Le mur entre le Mexique et les Etats-Unis, le 26 janvier 2017 à San Ysidro © AFP/Archives DAVID MCNEW
Réponse aux migrants, aux trafiquants ou parfois à des groupes ennemis, les murs aux frontières reflètent le plus souvent « une vulnérabilité de la société » qui les érige, estime Elisabeth Vallet, directrice de l’observatoire de géopolitique à l’Université du Québec à Montréal (UQAM).
Pratiquement inexistants à la fin de la Seconde guerre mondiale en 1945, le nombre de murs est passé à 11 jusqu’à la chute du mur de Berlin en 1989, « pour arriver aujourd’hui au nombre de 70 » avec « un premier coup d’accélérateur après les attaques du 11 septembre » aux Etats-Unis, puis un « deuxième coup d’accélérateur avec le Printemps arabe » dès 2011.
Un tiers d’entre eux ont été « construits pour mettre un terme à un conflit (Chypre, les deux Corée, Inde et Pakistan), explique Elisabeth Vallet dans un entretien à l’AFP.
Plus récemment, « trois types de murs différents sont apparus, dont la majorité (sont) des murs anti-migrations, des murs anti-trafics et des murs anti-terroristes ».
La construction d’un mur ou d’une clôture donne au pouvoir politique « une réponse clé en mains » face « à une perception de vulnérabilité comme aux Etats-Unis, en Bulgarie, en Grèce ou en Hongrie », où « la pression migratoire est en train, soit de changer la nature de l’identité d’une société, soit d’exercer une pression économique » en donnant la perception d’un risque sur l’emploi, selon Mme Vallet.
– Le mur n’empêche jamais de passer –
Dans une « démarche électoraliste », l’argument d’un mur apporte des réponses « à des questions identitaires » et permet à un démagogue, avec « un discours caricatural et populiste » de renforcer le « caractère étranger » du voisin.
« Les murs représentent une fracture importante entre les riches et les pauvres, une fracture Nord-Sud » même si parfois des pays du Sud veulent s’isoler de leurs voisins comme par exemple l’Arabie saoudite, poursuit Elisabeth Vallet en notant que « la religion est rarement un facteur » à l’origine d’une construction frontalière.

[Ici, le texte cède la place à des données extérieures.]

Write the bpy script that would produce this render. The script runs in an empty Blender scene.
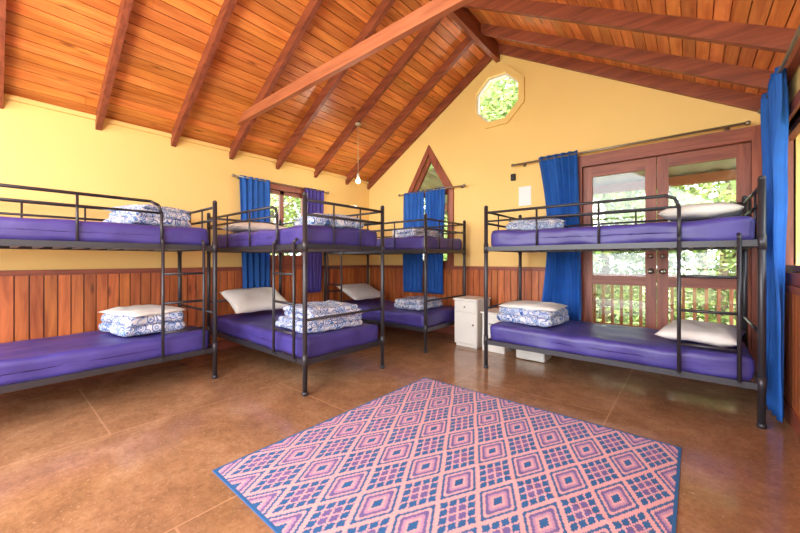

Mais finalement, ajoute-t-elle en s’appuyant sur les données de la police américaine des frontières, « le mur sert à dissuader et à ralentir, mais n’empêche jamais de passer ».
Car « le niveau de désespérance » des migrants est tel qu’une barrière ne les décourage pas de « prendre leur nouveau-né sous le bras et de monter à bord d’un bateau en pleine Méditerranée en sachant que le risque qu’ils meurent est élevé ».
« Il ne faut pas sous-estimer la perception d’insécurité qui va pousser une femme (…) à prendre le risque de migrer en sachant, non pas qu’elle peut être agressée, mais qu’elle va l’être », ajoute Mme Vallet.
– Investir dans la paix –
Les gouvernements seraient mieux inspirés de travailler à régler les facteurs à l’origine des flux migratoires plutôt que de dépenser plus d’argent dans la construction de murs qui, dit-elle, « contribuent à accentuer un phénomène inéluctable qui est celui des grandes migrations ».
« Il faut investir de l’argent dans des missions de paix, dans la sécurisation des zones. Des corridors humanitaires en Syrie auraient peut-être évité à la Hongrie de construire ces murs », estime cette universitaire.
Si l’argent que ces murs coûtent « était investi dans des missions de paix (…), ou par exemple pour gérer les changements climatiques qui génèrent de l’insécurité alimentaire et des migrations », alors « le cours de l’histoire » pourrait être modifié.
Il en a ainsi coûté entre un et huit millions de dollars américains pour chaque kilomètre de clôture érigée entre le Mexique et les Etats-Unis, rappelle la professeur de l’UQAM.
Mais là où le président Donald Trump veut compléter le mur avec le Mexique sur 2.000 km, dans « des zones plus désertiques où les terres appartiennent à des privés qu’il va falloir exproprier, le coût peut monter à 21 millions par km ».
Si l’investissement dans des murs vise à terme à freiner les flux de migrants, la volonté affichée peut aussi « pousser des personnes qui n’avaient pas pris la décision de migrer » à le faire tant que la construction n’est pas achevée, conclut-elle.